Serving the High Plains

Column business teaches lessons

Some days I make this columnist business look easy. Other days I wonder what I was thinking when I decided writing my thoughts down for a public consumption on a weekly basis would be a good thing to do.

I think I started doing a column back about 1988 or 1989. I've had a few short breaks since then but for most of the last quarter of a century I've managed to scrounge up a weekly topic. Some of those years I was writing two or three columns or editorials a week. The ideas flow like a fast river at times and other times the pipeline slows to a trickle.

I guess my training as a columnist came from reading columns. For years the front page of the Portales News-Tribune ran the By-the-Way column, penned mostly by Gordon Greaves. I read that unsigned piece regularly and I started reading The Displaced Nebraskan by J. Fred Thompson which, introduced humor to my idea of what a newspaper column should be.

I started reading Jim Arnholtz of the Albuquerque Journal and liked his human side and ability to tell the average guy's story. I left New Mexico for awhile and some guy named Jim Belshaw had snagged Arnoltz' spot. Turns out it was same guy and different name.

The late Lewis Grizzard's Southern humor and telling it like really was out behind the barn appealed to me too. As did Dave Barry's ability, not unlike Thompson's to poke fun at himself.

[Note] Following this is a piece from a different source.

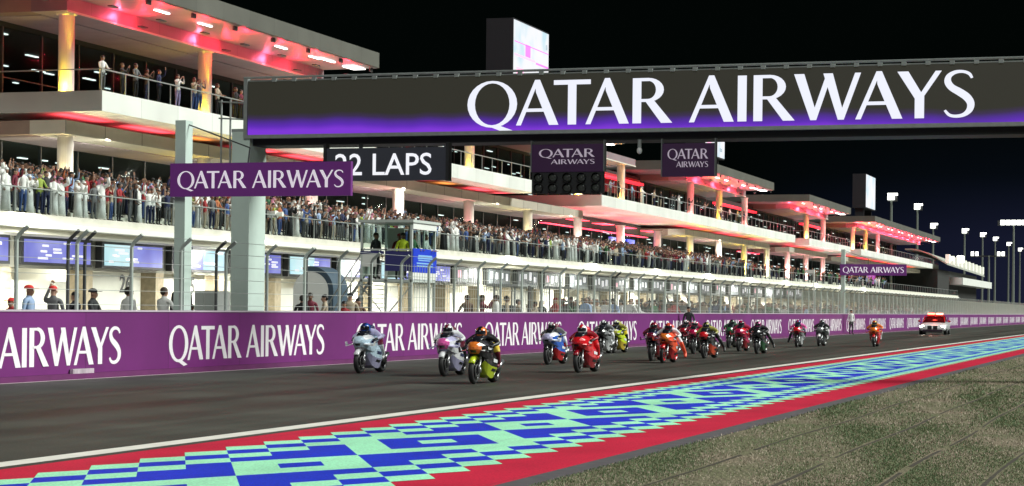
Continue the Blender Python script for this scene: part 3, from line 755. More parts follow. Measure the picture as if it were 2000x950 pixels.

All great role models but J. Fred and I were the only ones to spend time in the trenches together, though I just barely missed a press association lecture by Belshaw once.

J. Fred finally quit the daily grind at the PNT in his 70s and continued writing a column when he retired to Tucumcari. Soon he was working for me in the mailroom at the Quay County Sun. All I can say about that is that he was much better with an adjective than an Addressograph. But we spent a lot of time together and in on-the-job conversation I picked up his sense of humor and his style. That's not to say I began wearing ties in the mailroom like he sometimes did, but I learned to relate to people and not put anyone down.

My path to fame as a columnist was long and roundabout. No one ever offered me a job as a columnist. Nope, I finally had to hire myself for that job. If you sell enough advertising and put in enough time covering ball games and city councils and finally become a publisher you can do that.

I've been saving the earnings from my column writing for most of those 25 years and I'm pleased to announce this may be my last column. Not because I have a comfortable nest egg and can retire. Heck no, that would probably take at least another 25 years at this pace. It's just that I don't have that job security of being my own publisher these days.